Setting is another strength of this book. Anyone who has visited a Gothic cathedral has wondered about the genius of the architects, the development of the concept, the methods of construction and the lives of the workers. Follett has done his homework and brought the 11th century to life, with the shifting loyalties at court, the power struggle between church and state, the fragmentation of power within those entities, the relationship between England and the Continent, and the challenges of living in a country where there is civil unrest. Follett makes a strong commentary on the debilitating effects of civil war and the concomitant lack of law and order in absence of strong leadership, which extends beyond his particular setting of the war between Stephen and Maud.
Character development, however, is not Follett’s strength. He creates the characters he needs to drive his plot, gives then the strengths and weaknesses that will motivate their actions, dresses then up like paper dolls, and has words come out of their mouths like bubbles in a comic strip. He doesn’t love his characters, he needs them to tell his story. For such a long book, there are really not very many characters, and personally I got tired of the ever virtuous and sometimes introspective Prior Philip, always the problem solver in any crisis, and I wished that we could have some other villains besides Waleran Bigod and William of various estates of life. Whenever Follett needs a resolution, he turns to Philip, and when he needs some plot complication, he turns to these two “bad guys” whose motives were established at the beginning of the book and remain static throughout.

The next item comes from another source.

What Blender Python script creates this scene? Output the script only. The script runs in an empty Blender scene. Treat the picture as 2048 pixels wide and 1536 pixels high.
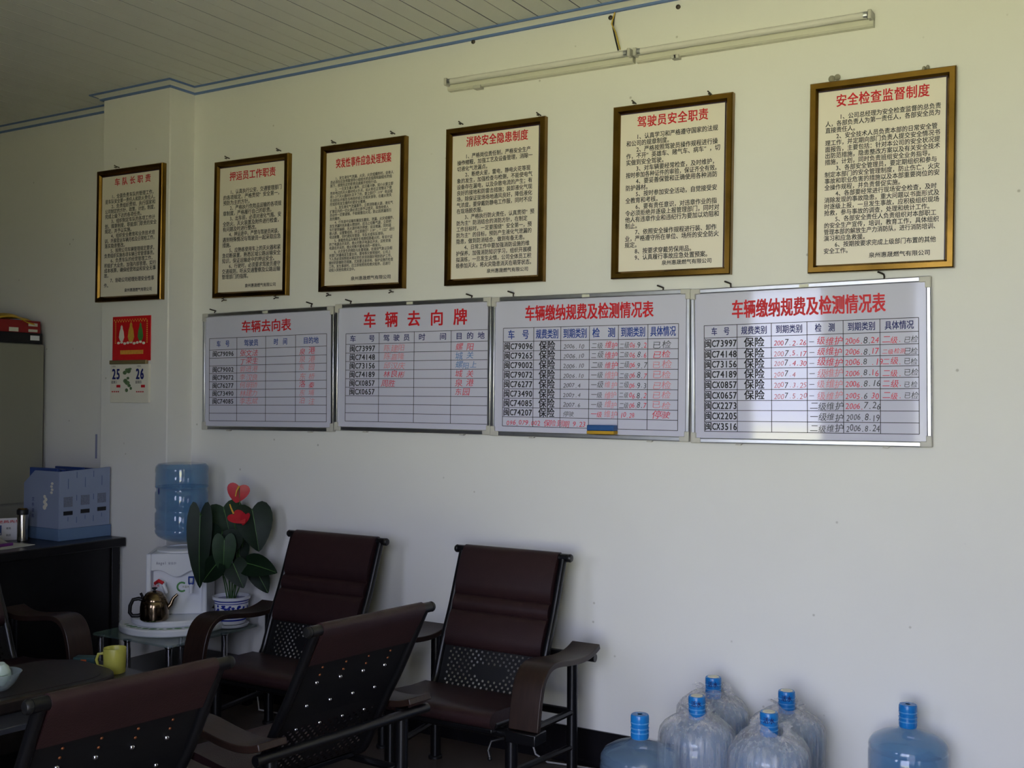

Character development is an impediment in a tale with so many complications, but I would have liked to have heard more about Jack’s reunion with his grandmother in France; seeking out his family was one of the reasons he went to the continent. Likewise, I would have liked to know what effect the revelation about Jonathan’s parentage had on him and his little sister, Martha. Follett cannot find a niche for poor little Martha, and I feel sorry that she has been neglected by him.
Nevertheless, this novel has been a bestseller since it was published in 1989 and cannot be dismissed despite its faults. It is a classic in the ‘good yarn’ genre of literature, and what’s wrong with a good tale?
Despite the predictability of some of its plot turns and the woodenness of its characters, its strength is in the story and the delighted, “Of course!” that we feel as its scenes unfold.